[Start]
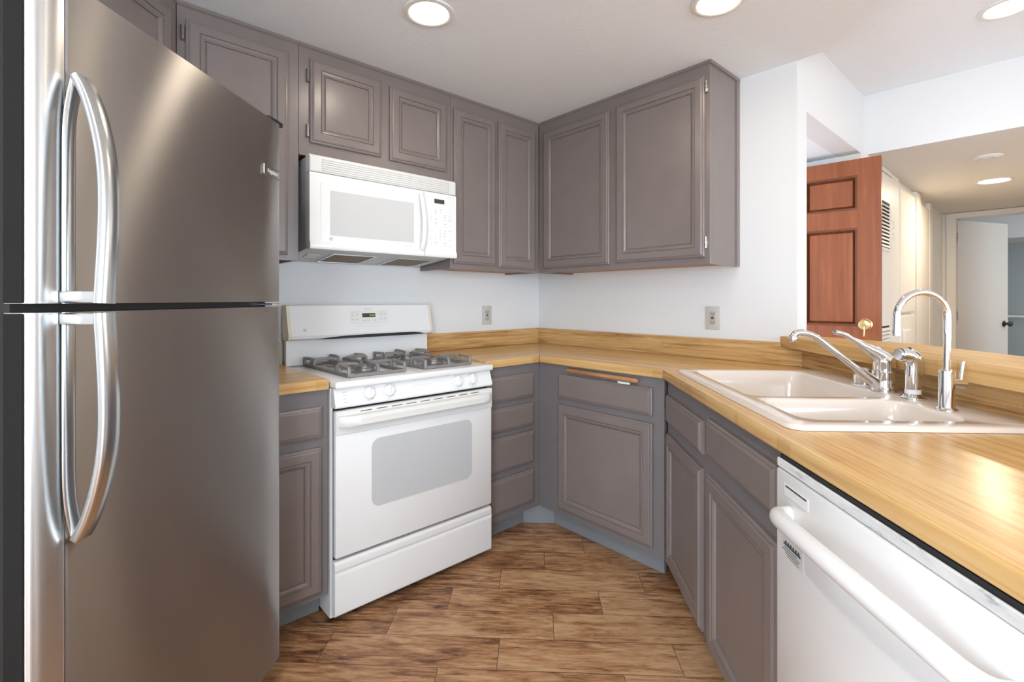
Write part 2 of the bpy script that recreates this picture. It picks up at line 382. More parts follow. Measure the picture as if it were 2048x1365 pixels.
# ceilings: low kitchen ceiling ends on the peninsula line, the dining ceiling is higher, the hall lower
k0 = tl2(2.170, 1.257); k1 = tl2(-0.6, 1.257); k2 = tl2(-0.6, -1.72)
bm = B(); prism(bm, [(0, 0.0), (0, k0[1]), k1, k2, tl2(1.74, -1.72), (-2.30, 0.06), (0, 0.06)], CEIL, CEIL + 0.30)
struct('ceiling_kitchen', bm, M['ceiling'])
bm = B(); box(bm, -4.4, 1.165, -5.32, -1.55, CEIL_HI, CEIL_HI + 0.1); box(bm, 1.165, 3.32, -5.32, -2.80, CEIL_HI, CEIL_HI + 0.1)
struct('ceiling_dining', bm, M['ceiling'])
bm = B(); box(bm, 1.165, 4.35, -2.80, -1.628, HALL, HALL + 0.5); struct('ceiling_hall', bm, M['hallceil'])
# beam over the hall mouth
bm = B(); box(bm, 1.145, 1.165, -3.6, -1.628, HALL, CEIL_HI + 0.05); box(bm, 1.165, 3.32, -2.92, -2.80, HALL, CEIL_HI + 0.05); struct('trim_1', bm, M['wall'], 'white boxed beam where the hall ceiling drops')
# header over the entry opening
bm = B(); box(bm, 0.125, 1.165, -1.628, -1.508, HALL - 0.0, WZ); struct('wall_entry_header', bm, M['wall'])
# hall walls
bm = B(); box(bm, 1.08, 4.35, -1.628, -1.508, 0, HALL); struct('wall_hall_left', bm, M['hallwhite'])
bm = B(); box(bm, 1.6, 4.35, -2.92, -2.80, 0, HALL); struct('wall_hall_right', bm, M['hallwhite'])
bm = B(); box(bm, 4.23, 4.35, -1.735, -1.628, 0, HALL); box(bm, 4.23, 4.35, -2.80, -2.56, 0, HALL); box(bm, 4.23, 4.35, -2.56, -1.735, 2.03, HALL)
struct('wall_hall_end', bm, M['hallwhite'])
# entry vestibule behind the header
bm = B(); box(bm, 1.08, 1.20, -1.508, -0.78, 0, WZ); struct('wall_entry_right', bm, M['wall'])
bm = B(); box(bm, 0.125, 0.14, -0.90, -0.78, 0, WZ); box(bm, 0.945, 1.08, -0.90, -0.78, 0, WZ); box(bm, 0.14, 0.945, -0.90, -0.78, 2.06, WZ); struct('wall_entry_front', bm, M['wall'])
bm = B(); box(bm, 0.125, 1.08, -1.508, -0.90, 2.086, 2.2); struct('ceiling_entry', bm, M['ceiling'])
bm = B(); box(bm, 0.126, 2.2, -0.779, 2.5, 0.0005, 0.012); o = struct('added_porch_slab', bm, M['porch'], 'unseen porch slab added to bounce sky light into the entry')  # unseen slab added to bounce sky light up onto the entry ceiling
# far room seen through the open hall door
bm = B(); box(bm, 4.35, 6.6, -1.628, -1.50, 0, WZ); box(bm, 6.5, 6.6, -4.0, -1.628, 0, WZ); box(bm, 4.35, 6.6, -4.1, -4.0, 0, WZ); struct('wall_far_room', bm, M['bluewall'])
bm = B(); box(bm, 4.35, 6.6, -4.0, -1.628, 2.40, 2.5); struct('ceiling_far_room', bm, M['ceiling'])
bm = B(); box(bm, 5.70, 6.5, -4.0, -1.628, 1.93, 2.40); struct('trim_2', bm, M['wall'], 'white soffit in the far room')
# half wall that carries the raised bar
bm = B(); prism(bm, [tl2(-0.40, 1.19), tl2(2.225, 1.19), tl2(2.262, 1.169), tl2(2.30, 1.215), tl2(2.16, 1.345), tl2(-0.40, 1.345)], 0, 0.996); struct('wall_peninsula', bm, M['wall'])

# hall trim and closet doors on the left hall wall
def door_panel_struct(name, x0, x1, z0, z1, label):
    bm = B(); panel_door(bm, x0, x1, z0, z1, -1.629, -1.655, [(0, 0.8), (0.005, 1.0)])
    return struct(name, bm, M['hallwhite'], label)
d1 = door_panel_struct('door_2', 1.20, 1.775, 0.02, 2.045, 'white louvered closet door just right of the orange door')
def louver(z0, z1, name):
    bm = B()
    for (a_, b2, c_, d_) in ((1.27, 1.685, z0, z0 + 0.02), (1.27, 1.685, z1 - 0.02, z1), (1.27, 1.29, z0 + 0.0201, z1 - 0.0201), (1.665, 1.685, z0 + 0.0201, z1 - 0.0201)):
        box(bm, a_, b2, -1.664, -1.655, c_, d_)
    fr = obj(name, bm, M['hallwhite'], d1, 0)
    bm = B(); box(bm, 1.29, 1.665, -1.657, -1.6555, z0 + 0.02, z1 - 0.02); obj('louver_gap', bm, M['shadow'], fr, 0)
    bm = B(); n = int((z1 - z0 - 0.04) / 0.024)
    for i in range(n):
        zc = z0 + 0.032 + i * 0.024
        rings(bm, [[(x, -1.657, zc + 0.010), (x, -1.668, zc - 0.006), (x, -1.666, zc - 0.009), (x, -1.657, zc + 0.006)] for x in (1.29, 1.665)])
    obj('louver_slats', bm, M['hallwhite'], fr, 0)
louver(1.53, 1.87, 'louver_vent'); louver(0.72, 1.06, 'louver_vent')
bm = B()
for z in (1.62, 1.70): box(bm, 1.777, 1.80, -1.664, -1.640, z, z + 0.05)
obj('hinge', bm, M['hallwhite'], d1, 0)
bm = B(); box(bm, 1.80, 2.02, -1.650, -1.6285, 0, 2.08); box(bm, 1.14, 1.80, -1.650, -1.6285, 2.055, 2.083); struct('trim_3', bm, M['hallwhite'])
door_panel_struct('door_3', 2.06, 2.60, 1.115, 2.03, 'white tall hall cabinet door beside the louvered door')
bm = B(); panel_door(bm, 2.06, 2.60, 0.02, 1.095, -1.629, -1.655, [(0, 0.8), (0.005, 1.0)]); dl = struct('door_4', bm, M['hallwhite'], 'white lower hall cabinet door below the tall one')
bm = B(); box(bm, 2.10, 2.34, -1.675, -1.655, 0.5, 0.985, 0.004); obj('door_plate', bm, M['hallwhite'], dl, 0)
bm = B(); box(bm, 2.62, 2.80, -1.662, -1.6285, 0, 2.08); struct('trim_4', bm, M['hallwhite'])
door_panel_struct('door_5', 2.84, 3.26, 0.02, 2.01, 'plain white door near the end of the hall')
bm = B(); box(bm, 3.30, 3.42, -1.655, -1.6285, 0, 2.08); struct('trim_5', bm, M['hallwhite'])
bm = B(); box(bm, 4.205, 4.2295, -1.735, -1.665, 0, 2.0299); box(bm, 4.205, 4.2295, -2.63, -1.665, 2.03, 2.08); box(bm, 4.205, 4.2295, -2.63, -2.56, 0, 2.0299); struct('trim_6', bm, M['hallwhite'])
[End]
The material above must be printed exactly, with its pictures left out.

**RESULT OF THE TASK**
Write part 2 of the bpy script that recreates this picture. It picks up at line 382. More parts follow. Measure the picture as if it were 2048x1365 pixels.
# ceilings: low kitchen ceiling ends on the peninsula line, the dining ceiling is higher, the hall lower
k0 = tl2(2.170, 1.257); k1 = tl2(-0.6, 1.257); k2 = tl2(-0.6, -1.72)
bm = B(); prism(bm, [(0, 0.0), (0, k0[1]), k1, k2, tl2(1.74, -1.72), (-2.30, 0.06), (0, 0.06)], CEIL, CEIL + 0.30)
struct('ceiling_kitchen', bm, M['ceiling'])
bm = B(); box(bm, -4.4, 1.165, -5.32, -1.55, CEIL_HI, CEIL_HI + 0.1); box(bm, 1.165, 3.32, -5.32, -2.80, CEIL_HI, CEIL_HI + 0.1)
struct('ceiling_dining', bm, M['ceiling'])
bm = B(); box(bm, 1.165, 4.35, -2.80, -1.628, HALL, HALL + 0.5); struct('ceiling_hall', bm, M['hallceil'])
# beam over the hall mouth
bm = B(); box(bm, 1.145, 1.165, -3.6, -1.628, HALL, CEIL_HI + 0.05); box(bm, 1.165, 3.32, -2.92, -2.80, HALL, CEIL_HI + 0.05); struct('trim_1', bm, M['wall'], 'white boxed beam where the hall ceiling drops')
# header over the entry opening
bm = B(); box(bm, 0.125, 1.165, -1.628, -1.508, HALL - 0.0, WZ); struct('wall_entry_header', bm, M['wall'])
# hall walls
bm = B(); box(bm, 1.08, 4.35, -1.628, -1.508, 0, HALL); struct('wall_hall_left', bm, M['hallwhite'])
bm = B(); box(bm, 1.6, 4.35, -2.92, -2.80, 0, HALL); struct('wall_hall_right', bm, M['hallwhite'])
bm = B(); box(bm, 4.23, 4.35, -1.735, -1.628, 0, HALL); box(bm, 4.23, 4.35, -2.80, -2.56, 0, HALL); box(bm, 4.23, 4.35, -2.56, -1.735, 2.03, HALL)
struct('wall_hall_end', bm, M['hallwhite'])
# entry vestibule behind the header
bm = B(); box(bm, 1.08, 1.20, -1.508, -0.78, 0, WZ); struct('wall_entry_right', bm, M['wall'])
bm = B(); box(bm, 0.125, 0.14, -0.90, -0.78, 0, WZ); box(bm, 0.945, 1.08, -0.90, -0.78, 0, WZ); box(bm, 0.14, 0.945, -0.90, -0.78, 2.06, WZ); struct('wall_entry_front', bm, M['wall'])
bm = B(); box(bm, 0.125, 1.08, -1.508, -0.90, 2.086, 2.2); struct('ceiling_entry', bm, M['ceiling'])
bm = B(); box(bm, 0.126, 2.2, -0.779, 2.5, 0.0005, 0.012); o = struct('added_porch_slab', bm, M['porch'], 'unseen porch slab added to bounce sky light into the entry')  # unseen slab added to bounce sky light up onto the entry ceiling
# far room seen through the open hall door
bm = B(); box(bm, 4.35, 6.6, -1.628, -1.50, 0, WZ); box(bm, 6.5, 6.6, -4.0, -1.628, 0, WZ); box(bm, 4.35, 6.6, -4.1, -4.0, 0, WZ); struct('wall_far_room', bm, M['bluewall'])
bm = B(); box(bm, 4.35, 6.6, -4.0, -1.628, 2.40, 2.5); struct('ceiling_far_room', bm, M['ceiling'])
bm = B(); box(bm, 5.70, 6.5, -4.0, -1.628, 1.93, 2.40); struct('trim_2', bm, M['wall'], 'white soffit in the far room')
# half wall that carries the raised bar
bm = B(); prism(bm, [tl2(-0.40, 1.19), tl2(2.225, 1.19), tl2(2.262, 1.169), tl2(2.30, 1.215), tl2(2.16, 1.345), tl2(-0.40, 1.345)], 0, 0.996); struct('wall_peninsula', bm, M['wall'])

# hall trim and closet doors on the left hall wall
def door_panel_struct(name, x0, x1, z0, z1, label):
    bm = B(); panel_door(bm, x0, x1, z0, z1, -1.629, -1.655, [(0, 0.8), (0.005, 1.0)])
    return struct(name, bm, M['hallwhite'], label)
d1 = door_panel_struct('door_2', 1.20, 1.775, 0.02, 2.045, 'white louvered closet door just right of the orange door')
def louver(z0, z1, name):
    bm = B()
    for (a_, b2, c_, d_) in ((1.27, 1.685, z0, z0 + 0.02), (1.27, 1.685, z1 - 0.02, z1), (1.27, 1.29, z0 + 0.0201, z1 - 0.0201), (1.665, 1.685, z0 + 0.0201, z1 - 0.0201)):
        box(bm, a_, b2, -1.664, -1.655, c_, d_)
    fr = obj(name, bm, M['hallwhite'], d1, 0)
    bm = B(); box(bm, 1.29, 1.665, -1.657, -1.6555, z0 + 0.02, z1 - 0.02); obj('louver_gap', bm, M['shadow'], fr, 0)
    bm = B(); n = int((z1 - z0 - 0.04) / 0.024)
    for i in range(n):
        zc = z0 + 0.032 + i * 0.024
        rings(bm, [[(x, -1.657, zc + 0.010), (x, -1.668, zc - 0.006), (x, -1.666, zc - 0.009), (x, -1.657, zc + 0.006)] for x in (1.29, 1.665)])
    obj('louver_slats', bm, M['hallwhite'], fr, 0)
louver(1.53, 1.87, 'louver_vent'); louver(0.72, 1.06, 'louver_vent')
bm = B()
for z in (1.62, 1.70): box(bm, 1.777, 1.80, -1.664, -1.640, z, z + 0.05)
obj('hinge', bm, M['hallwhite'], d1, 0)
bm = B(); box(bm, 1.80, 2.02, -1.650, -1.6285, 0, 2.08); box(bm, 1.14, 1.80, -1.650, -1.6285, 2.055, 2.083); struct('trim_3', bm, M['hallwhite'])
door_panel_struct('door_3', 2.06, 2.60, 1.115, 2.03, 'white tall hall cabinet door beside the louvered door')
bm = B(); panel_door(bm, 2.06, 2.60, 0.02, 1.095, -1.629, -1.655, [(0, 0.8), (0.005, 1.0)]); dl = struct('door_4', bm, M['hallwhite'], 'white lower hall cabinet door below the tall one')
bm = B(); box(bm, 2.10, 2.34, -1.675, -1.655, 0.5, 0.985, 0.004); obj('door_plate', bm, M['hallwhite'], dl, 0)
bm = B(); box(bm, 2.62, 2.80, -1.662, -1.6285, 0, 2.08); struct('trim_4', bm, M['hallwhite'])
door_panel_struct('door_5', 2.84, 3.26, 0.02, 2.01, 'plain white door near the end of the hall')
bm = B(); box(bm, 3.30, 3.42, -1.655, -1.6285, 0, 2.08); struct('trim_5', bm, M['hallwhite'])
bm = B(); box(bm, 4.205, 4.2295, -1.735, -1.665, 0, 2.0299); box(bm, 4.205, 4.2295, -2.63, -1.665, 2.03, 2.08); box(bm, 4.205, 4.2295, -2.63, -2.56, 0, 2.0299); struct('trim_6', bm, M['hallwhite'])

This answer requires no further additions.